Europe protests pricey 3G auctions

Some of the European businesses that paid a total of $190 billion last summer to buy the spectrum needed to run 3G phone services want their money back.

Ben Charny Staff Writer, CNET News.com
Ben Charny
covers Net telephony and the cellular industry.
Ben Charny
3 min read
Some of the European businesses that paid a total of $190 billion last summer to buy the spectrum needed to run third-generation phone services on the continent want their money back.

It was disclosed Monday that nearly 2,000 European business leaders have quietly signed a petition demanding governments in Germany, the United Kingdom, France, Italy and other European countries return the cash, then sell the spectrum all over again in a cheaper, and fairer, way.

Instead of an auction, which drove the prices up, the governments should decide using applications submitted by companies. In the applications, the companies would spell out their qualifications, according to Declan J. Ganley of GrowthPlus, a European business association and one of the sponsors of the petition.

Nothing less than the economic health of an entire continent is at stake, Ganley said. Most of the spectrum winners are financing the auction fees by going to the capital markets. British Telecom, for example, is undergoing an initial public offering. Other spectrum auction winners have sought the cash on the bond markets.

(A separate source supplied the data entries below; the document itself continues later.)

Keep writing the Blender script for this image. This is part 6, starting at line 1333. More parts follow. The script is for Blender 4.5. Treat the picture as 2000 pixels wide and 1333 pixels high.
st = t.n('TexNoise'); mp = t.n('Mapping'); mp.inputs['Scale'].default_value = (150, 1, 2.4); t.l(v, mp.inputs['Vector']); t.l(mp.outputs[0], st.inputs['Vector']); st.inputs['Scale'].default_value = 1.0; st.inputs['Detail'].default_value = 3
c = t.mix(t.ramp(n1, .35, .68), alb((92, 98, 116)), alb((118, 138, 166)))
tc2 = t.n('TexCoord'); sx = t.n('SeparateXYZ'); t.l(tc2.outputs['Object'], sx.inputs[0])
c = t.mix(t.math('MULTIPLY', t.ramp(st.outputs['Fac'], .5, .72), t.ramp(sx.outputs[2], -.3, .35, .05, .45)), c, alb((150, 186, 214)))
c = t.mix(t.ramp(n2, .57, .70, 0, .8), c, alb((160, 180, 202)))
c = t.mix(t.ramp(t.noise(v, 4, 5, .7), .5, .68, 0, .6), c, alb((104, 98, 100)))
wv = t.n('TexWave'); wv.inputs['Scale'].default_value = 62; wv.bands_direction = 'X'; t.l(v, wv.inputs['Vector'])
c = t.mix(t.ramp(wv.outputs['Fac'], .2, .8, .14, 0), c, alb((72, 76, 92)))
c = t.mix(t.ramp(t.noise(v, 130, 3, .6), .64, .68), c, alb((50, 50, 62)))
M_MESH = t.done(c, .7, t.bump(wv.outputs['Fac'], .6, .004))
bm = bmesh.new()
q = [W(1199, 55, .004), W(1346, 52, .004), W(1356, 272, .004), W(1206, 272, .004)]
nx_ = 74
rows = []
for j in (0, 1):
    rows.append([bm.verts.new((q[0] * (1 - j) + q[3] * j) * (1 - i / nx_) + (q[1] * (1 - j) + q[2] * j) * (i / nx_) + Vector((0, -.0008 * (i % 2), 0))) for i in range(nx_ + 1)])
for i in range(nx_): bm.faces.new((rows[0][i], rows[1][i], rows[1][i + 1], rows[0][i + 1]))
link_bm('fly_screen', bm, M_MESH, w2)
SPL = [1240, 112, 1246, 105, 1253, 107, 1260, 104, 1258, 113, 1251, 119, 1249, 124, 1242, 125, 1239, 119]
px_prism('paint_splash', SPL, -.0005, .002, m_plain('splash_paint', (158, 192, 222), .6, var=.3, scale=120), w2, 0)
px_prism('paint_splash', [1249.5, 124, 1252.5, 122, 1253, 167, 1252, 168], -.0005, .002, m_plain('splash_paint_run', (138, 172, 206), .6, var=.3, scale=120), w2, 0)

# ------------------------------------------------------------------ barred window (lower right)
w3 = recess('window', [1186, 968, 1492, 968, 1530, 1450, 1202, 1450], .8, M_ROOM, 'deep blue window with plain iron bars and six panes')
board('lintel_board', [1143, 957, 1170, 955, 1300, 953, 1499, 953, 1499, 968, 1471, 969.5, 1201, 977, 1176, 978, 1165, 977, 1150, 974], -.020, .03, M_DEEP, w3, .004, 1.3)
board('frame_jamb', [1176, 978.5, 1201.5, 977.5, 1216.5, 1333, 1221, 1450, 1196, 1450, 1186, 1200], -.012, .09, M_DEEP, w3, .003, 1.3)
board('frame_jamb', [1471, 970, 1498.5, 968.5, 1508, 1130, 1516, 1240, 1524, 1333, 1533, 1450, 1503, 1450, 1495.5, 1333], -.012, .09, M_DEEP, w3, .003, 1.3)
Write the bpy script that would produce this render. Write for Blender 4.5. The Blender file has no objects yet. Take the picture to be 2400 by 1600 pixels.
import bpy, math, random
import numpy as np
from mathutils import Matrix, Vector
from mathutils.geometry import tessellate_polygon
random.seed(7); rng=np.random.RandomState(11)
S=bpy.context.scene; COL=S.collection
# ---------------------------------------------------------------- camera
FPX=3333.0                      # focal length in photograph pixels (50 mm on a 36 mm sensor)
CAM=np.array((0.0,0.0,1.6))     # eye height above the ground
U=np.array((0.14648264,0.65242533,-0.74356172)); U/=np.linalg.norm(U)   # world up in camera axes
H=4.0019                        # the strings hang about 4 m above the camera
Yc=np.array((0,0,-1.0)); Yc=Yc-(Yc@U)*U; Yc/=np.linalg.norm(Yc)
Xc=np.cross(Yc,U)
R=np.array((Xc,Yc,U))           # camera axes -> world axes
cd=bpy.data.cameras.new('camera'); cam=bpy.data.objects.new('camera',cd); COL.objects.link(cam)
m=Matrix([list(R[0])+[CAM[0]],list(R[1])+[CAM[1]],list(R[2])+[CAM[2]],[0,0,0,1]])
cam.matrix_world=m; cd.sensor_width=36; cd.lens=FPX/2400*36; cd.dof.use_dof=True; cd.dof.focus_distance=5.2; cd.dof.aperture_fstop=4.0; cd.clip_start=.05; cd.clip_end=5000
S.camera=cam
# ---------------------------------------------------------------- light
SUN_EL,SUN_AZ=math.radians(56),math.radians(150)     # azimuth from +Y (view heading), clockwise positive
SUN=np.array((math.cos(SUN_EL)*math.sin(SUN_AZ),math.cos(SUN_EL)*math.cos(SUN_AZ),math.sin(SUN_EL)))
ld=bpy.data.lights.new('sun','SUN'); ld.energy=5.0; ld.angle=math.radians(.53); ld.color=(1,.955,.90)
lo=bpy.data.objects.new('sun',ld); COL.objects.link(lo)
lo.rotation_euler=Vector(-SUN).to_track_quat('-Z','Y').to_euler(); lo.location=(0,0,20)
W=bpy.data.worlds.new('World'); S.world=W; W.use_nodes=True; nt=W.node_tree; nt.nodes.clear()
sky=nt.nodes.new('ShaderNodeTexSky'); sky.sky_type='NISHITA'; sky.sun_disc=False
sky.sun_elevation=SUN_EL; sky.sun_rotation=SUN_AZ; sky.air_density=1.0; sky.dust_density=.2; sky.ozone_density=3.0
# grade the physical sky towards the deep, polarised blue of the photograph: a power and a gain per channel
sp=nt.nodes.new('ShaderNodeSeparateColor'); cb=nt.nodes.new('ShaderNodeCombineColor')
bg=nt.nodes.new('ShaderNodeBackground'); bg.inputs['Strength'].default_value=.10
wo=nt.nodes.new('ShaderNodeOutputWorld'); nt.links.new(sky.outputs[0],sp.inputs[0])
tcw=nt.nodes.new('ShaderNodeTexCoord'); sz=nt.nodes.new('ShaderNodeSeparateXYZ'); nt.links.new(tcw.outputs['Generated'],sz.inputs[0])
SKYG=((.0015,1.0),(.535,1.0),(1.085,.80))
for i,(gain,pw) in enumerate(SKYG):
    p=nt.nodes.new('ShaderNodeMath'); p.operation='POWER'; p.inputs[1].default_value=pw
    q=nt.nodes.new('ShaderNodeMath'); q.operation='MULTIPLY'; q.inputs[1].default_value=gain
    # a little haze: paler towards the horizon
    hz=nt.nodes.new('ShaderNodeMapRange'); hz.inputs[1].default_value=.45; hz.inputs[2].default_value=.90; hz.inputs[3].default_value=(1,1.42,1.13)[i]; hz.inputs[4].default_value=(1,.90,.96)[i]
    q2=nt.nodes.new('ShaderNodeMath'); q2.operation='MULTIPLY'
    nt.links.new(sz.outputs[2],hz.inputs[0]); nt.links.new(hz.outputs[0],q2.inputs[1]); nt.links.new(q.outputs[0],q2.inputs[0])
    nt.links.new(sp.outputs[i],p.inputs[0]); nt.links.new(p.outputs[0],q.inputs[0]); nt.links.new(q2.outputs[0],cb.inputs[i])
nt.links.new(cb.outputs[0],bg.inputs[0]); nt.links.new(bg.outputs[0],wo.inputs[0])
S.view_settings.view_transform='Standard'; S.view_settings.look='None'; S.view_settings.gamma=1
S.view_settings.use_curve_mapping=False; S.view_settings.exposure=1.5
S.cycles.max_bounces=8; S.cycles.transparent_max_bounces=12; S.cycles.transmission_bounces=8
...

Third-generation, or 3G, wireless technologies are expected to enable high-speed, always-on Internet connections for a number of devices including mobile phones, handheld computers and laptops within the next few years. Estimates vary as to exactly when 3G systems will be readily available, but most analysts expect the new technology to be well received once it debuts.

While 3G licenses may have skyrocketed in Europe, the available capital for such ventures has not. In fact, Ganley said, the $190 billion the companies need to find is a billion dollars less than the entire pool of equity available in 1999 for all European business.

"That money is dead money. It's not creating jobs. It's not funding the growth of new business," Ganley said. "The Communists, in their worst days, couldn't have dreamt up a tax as (bad) as this. The way this highway robbery has taken place has crippled the industry."

Some industry watchers say that while the European auctions were excessive, the telecom companies may be fighting a lost cause because governments rarely return money that they've already made plans to spend. Plus, the analysts say, the petition could also easily be misinterpreted as whining about why companies had to pay so much money for licenses in Europe, while 3G licenses elsewhere are already dropping in price.

The petition is just the latest sign of unrest over last summer's auctions. Last Monday, members of the European Union (EU) commission demanded a review of how the auctions were held. Some EU leaders are also asking that instead of paying in a lump sum, the spectrum winners be allowed to pay the money using installment plans, like a bank does for loan recipients.

And in a rare admission, the head of British Telecom, Peter Bonfield, said his company spent about $15 billion too much for their licenses.

While the U.S. government made about $17 billion when it auctioned off 3G licenses recently, there are signs of a slowdown.

An upcoming French auction of four licenses has only drawn two bidders. Only three operators have said they'd bid for four 3G licenses in Belgium.

Also on Monday, Australian leaders said companies including a Qualcomm subsidiary called 3G Investments won the rights to spectrum in an auction that garnered only half of the proceeds expected.

3G Investments said its bid of $79 million won the right to administer next-generation service for a potential customer base of 12.3 million people in some of Australia's larger cities.

Other winners announced by the Australian government include Telstra, Cable & Wireless, Hutchinson Telecommunications and Vodaphy Group.